Begin DATASET

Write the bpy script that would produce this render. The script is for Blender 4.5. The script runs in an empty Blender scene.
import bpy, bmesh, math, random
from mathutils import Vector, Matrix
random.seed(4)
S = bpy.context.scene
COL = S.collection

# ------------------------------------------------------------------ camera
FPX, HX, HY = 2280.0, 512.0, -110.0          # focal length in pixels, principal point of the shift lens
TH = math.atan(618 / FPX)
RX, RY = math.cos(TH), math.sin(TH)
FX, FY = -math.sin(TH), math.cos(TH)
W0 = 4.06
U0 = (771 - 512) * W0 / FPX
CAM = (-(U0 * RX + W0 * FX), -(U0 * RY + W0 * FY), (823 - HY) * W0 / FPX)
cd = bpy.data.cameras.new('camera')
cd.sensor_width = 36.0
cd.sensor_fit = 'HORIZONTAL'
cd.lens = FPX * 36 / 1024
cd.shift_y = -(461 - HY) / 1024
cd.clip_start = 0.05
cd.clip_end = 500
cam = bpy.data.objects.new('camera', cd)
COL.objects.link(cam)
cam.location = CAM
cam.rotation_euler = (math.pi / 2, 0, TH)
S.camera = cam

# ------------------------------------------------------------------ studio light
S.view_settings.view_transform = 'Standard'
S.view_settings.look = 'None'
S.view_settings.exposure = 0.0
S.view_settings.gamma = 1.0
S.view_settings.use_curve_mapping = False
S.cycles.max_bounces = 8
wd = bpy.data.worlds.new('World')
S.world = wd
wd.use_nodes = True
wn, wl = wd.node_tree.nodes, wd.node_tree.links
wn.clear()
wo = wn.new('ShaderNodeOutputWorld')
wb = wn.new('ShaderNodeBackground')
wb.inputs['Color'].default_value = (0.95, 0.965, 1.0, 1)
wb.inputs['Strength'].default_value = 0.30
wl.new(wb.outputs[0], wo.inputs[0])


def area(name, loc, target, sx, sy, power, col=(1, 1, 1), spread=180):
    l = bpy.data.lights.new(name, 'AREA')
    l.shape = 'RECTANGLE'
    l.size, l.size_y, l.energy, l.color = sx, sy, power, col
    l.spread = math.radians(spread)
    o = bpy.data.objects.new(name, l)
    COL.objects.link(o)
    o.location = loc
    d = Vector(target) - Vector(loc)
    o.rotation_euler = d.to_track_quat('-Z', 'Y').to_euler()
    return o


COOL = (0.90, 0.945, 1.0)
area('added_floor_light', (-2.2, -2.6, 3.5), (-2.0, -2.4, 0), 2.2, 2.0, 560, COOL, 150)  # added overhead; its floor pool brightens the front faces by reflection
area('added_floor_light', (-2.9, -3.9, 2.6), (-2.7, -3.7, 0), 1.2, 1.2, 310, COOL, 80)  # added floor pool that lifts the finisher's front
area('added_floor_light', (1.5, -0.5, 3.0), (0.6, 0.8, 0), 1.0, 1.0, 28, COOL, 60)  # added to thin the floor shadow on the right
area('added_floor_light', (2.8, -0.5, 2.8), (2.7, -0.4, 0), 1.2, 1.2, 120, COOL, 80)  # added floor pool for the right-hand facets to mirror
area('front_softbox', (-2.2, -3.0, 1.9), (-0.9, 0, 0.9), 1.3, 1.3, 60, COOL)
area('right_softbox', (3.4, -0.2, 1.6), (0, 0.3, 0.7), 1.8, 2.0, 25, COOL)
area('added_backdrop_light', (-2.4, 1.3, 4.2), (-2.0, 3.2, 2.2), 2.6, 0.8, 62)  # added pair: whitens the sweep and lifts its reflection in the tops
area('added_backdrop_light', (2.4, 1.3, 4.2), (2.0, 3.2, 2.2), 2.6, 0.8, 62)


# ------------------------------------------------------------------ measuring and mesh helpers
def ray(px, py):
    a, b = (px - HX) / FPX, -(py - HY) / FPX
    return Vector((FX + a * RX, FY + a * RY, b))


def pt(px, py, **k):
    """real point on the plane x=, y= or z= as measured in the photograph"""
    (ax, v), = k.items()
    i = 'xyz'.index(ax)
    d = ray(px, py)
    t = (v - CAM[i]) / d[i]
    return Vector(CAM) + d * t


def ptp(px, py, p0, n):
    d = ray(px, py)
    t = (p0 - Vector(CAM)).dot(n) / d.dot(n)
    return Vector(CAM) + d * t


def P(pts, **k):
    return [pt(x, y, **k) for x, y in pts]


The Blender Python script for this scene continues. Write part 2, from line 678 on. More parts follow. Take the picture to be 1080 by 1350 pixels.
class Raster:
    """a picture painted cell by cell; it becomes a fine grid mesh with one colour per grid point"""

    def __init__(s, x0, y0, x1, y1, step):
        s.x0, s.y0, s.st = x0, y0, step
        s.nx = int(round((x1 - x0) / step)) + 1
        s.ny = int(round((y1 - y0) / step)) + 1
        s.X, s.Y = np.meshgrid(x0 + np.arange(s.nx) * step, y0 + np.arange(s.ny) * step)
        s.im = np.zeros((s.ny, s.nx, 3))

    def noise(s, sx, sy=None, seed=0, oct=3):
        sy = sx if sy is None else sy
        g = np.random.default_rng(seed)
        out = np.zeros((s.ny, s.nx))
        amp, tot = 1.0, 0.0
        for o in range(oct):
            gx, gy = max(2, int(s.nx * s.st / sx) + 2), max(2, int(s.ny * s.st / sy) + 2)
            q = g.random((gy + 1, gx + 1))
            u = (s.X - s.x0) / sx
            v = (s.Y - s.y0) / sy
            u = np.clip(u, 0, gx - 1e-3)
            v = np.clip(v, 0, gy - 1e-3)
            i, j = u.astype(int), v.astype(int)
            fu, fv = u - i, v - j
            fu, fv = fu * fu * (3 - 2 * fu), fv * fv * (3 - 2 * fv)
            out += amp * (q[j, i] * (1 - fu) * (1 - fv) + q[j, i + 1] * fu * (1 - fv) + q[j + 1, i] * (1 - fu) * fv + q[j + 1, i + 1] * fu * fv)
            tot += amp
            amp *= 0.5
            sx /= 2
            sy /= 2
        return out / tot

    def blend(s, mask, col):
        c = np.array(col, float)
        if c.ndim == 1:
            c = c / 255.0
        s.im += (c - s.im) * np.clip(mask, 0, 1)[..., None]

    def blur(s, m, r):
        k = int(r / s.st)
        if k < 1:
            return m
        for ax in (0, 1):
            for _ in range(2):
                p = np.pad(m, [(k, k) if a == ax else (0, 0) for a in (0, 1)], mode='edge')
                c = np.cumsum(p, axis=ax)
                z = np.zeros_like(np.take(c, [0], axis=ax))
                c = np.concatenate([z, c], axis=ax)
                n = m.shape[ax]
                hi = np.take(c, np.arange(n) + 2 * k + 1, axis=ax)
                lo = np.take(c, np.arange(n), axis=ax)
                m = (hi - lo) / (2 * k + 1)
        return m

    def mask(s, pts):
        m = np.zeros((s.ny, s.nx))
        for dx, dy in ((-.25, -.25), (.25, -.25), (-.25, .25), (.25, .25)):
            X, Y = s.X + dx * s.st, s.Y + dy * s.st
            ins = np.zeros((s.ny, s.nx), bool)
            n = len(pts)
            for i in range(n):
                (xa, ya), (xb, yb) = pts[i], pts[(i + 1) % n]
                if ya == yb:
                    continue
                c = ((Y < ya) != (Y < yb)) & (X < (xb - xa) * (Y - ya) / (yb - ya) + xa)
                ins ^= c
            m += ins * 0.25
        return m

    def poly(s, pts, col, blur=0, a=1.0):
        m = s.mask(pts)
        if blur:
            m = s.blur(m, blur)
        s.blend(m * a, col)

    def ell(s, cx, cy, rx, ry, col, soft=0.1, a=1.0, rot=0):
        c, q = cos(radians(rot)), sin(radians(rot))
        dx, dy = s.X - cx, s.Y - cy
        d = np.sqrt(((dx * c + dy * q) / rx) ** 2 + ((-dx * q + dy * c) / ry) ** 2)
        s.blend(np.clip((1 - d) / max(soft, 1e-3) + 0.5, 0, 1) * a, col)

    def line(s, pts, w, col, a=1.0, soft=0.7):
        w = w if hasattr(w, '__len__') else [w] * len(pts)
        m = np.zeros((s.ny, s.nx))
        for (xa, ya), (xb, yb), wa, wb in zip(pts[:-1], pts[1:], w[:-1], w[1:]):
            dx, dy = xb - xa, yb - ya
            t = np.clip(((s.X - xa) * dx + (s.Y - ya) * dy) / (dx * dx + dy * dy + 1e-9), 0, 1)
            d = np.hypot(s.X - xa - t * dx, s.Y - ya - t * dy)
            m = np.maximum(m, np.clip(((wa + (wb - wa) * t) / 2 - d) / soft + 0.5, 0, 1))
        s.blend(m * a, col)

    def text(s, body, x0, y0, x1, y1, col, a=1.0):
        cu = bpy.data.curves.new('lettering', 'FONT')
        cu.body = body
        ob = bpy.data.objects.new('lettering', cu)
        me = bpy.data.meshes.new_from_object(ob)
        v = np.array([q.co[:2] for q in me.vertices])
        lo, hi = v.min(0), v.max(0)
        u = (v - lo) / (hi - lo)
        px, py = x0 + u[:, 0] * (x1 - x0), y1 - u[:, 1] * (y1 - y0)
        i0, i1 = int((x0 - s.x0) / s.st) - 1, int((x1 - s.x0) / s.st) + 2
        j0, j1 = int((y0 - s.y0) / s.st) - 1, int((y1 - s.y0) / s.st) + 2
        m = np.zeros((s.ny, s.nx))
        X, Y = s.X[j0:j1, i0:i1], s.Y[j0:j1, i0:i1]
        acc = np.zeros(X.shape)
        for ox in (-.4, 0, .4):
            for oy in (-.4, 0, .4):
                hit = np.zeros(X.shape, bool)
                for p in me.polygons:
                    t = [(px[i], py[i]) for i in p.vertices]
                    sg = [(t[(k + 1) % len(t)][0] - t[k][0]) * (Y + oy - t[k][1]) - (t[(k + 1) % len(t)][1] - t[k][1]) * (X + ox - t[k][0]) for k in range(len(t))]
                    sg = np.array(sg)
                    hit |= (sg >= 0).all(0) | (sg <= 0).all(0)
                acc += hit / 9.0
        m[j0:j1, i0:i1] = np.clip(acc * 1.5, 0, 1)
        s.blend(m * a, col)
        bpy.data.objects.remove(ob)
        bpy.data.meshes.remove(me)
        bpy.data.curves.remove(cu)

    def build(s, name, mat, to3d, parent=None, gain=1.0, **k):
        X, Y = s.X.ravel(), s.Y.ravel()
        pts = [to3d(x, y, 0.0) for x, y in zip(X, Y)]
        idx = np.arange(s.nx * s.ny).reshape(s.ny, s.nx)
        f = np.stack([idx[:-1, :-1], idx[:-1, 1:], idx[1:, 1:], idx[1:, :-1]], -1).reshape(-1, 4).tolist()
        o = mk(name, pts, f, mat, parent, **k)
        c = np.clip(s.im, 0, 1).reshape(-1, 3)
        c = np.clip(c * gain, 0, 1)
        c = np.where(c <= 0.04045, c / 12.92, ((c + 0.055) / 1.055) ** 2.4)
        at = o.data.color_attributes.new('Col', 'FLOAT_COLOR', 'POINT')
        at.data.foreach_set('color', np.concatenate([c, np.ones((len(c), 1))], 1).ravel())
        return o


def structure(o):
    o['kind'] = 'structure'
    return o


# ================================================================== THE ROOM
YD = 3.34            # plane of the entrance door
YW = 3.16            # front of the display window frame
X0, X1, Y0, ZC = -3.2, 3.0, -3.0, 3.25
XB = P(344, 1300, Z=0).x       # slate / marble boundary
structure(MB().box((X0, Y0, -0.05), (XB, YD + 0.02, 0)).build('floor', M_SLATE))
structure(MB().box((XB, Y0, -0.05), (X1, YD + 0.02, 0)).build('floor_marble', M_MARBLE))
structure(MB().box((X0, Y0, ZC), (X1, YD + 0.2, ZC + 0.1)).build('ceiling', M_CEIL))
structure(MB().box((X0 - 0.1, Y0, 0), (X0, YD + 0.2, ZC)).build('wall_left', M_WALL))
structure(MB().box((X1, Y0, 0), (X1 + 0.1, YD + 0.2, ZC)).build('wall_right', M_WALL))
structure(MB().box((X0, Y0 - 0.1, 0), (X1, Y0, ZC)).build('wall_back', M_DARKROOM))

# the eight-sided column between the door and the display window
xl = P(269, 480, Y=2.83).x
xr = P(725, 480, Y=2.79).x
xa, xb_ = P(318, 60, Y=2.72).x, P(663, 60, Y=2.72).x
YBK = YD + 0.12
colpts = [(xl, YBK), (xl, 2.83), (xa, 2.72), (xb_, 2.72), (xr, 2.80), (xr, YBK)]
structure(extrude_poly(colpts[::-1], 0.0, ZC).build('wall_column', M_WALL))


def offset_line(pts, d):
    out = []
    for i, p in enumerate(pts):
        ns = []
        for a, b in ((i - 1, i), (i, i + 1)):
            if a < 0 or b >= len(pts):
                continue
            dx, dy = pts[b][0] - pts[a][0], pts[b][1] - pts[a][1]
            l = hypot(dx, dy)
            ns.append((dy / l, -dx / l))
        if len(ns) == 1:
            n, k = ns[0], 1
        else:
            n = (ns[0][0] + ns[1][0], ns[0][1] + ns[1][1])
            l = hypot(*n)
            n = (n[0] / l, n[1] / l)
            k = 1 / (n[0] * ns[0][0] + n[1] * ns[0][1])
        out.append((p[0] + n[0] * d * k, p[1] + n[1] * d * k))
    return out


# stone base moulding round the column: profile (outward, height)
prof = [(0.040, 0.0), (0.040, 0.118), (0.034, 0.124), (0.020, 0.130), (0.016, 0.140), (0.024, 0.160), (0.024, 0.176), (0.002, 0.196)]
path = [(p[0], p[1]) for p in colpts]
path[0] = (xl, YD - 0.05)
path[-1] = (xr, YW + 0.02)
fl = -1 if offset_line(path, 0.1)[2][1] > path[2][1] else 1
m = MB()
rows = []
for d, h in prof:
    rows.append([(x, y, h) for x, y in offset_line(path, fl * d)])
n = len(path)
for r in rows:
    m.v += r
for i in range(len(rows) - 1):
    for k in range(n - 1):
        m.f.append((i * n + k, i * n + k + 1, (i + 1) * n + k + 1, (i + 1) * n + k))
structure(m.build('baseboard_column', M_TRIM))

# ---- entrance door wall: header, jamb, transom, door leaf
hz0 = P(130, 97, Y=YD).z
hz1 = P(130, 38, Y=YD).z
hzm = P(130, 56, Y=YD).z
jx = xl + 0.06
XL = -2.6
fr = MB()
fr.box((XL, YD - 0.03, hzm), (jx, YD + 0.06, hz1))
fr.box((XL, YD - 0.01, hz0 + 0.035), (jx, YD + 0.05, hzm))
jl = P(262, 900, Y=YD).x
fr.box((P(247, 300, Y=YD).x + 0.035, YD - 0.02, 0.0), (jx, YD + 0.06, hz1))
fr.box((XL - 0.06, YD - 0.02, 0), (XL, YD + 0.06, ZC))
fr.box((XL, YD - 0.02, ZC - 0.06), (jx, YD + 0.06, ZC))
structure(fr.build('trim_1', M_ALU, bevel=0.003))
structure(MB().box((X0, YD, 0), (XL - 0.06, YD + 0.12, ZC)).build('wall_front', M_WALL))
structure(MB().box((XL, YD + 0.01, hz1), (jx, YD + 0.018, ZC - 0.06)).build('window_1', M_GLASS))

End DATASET

◆ EXERCISE PROMPT ◆
Retype exactly, and only, the lines from the one containing "The Blender Python" through the one containing "s.im = np.zeros((s.ny, s.nx, 3))", both included.

◆ SOLUTION TO THIS PROBLEM ◆
The Blender Python script for this scene continues. Write part 2, from line 678 on. More parts follow. Take the picture to be 1080 by 1350 pixels.
class Raster:
    """a picture painted cell by cell; it becomes a fine grid mesh with one colour per grid point"""

    def __init__(s, x0, y0, x1, y1, step):
        s.x0, s.y0, s.st = x0, y0, step
        s.nx = int(round((x1 - x0) / step)) + 1
        s.ny = int(round((y1 - y0) / step)) + 1
        s.X, s.Y = np.meshgrid(x0 + np.arange(s.nx) * step, y0 + np.arange(s.ny) * step)
        s.im = np.zeros((s.ny, s.nx, 3))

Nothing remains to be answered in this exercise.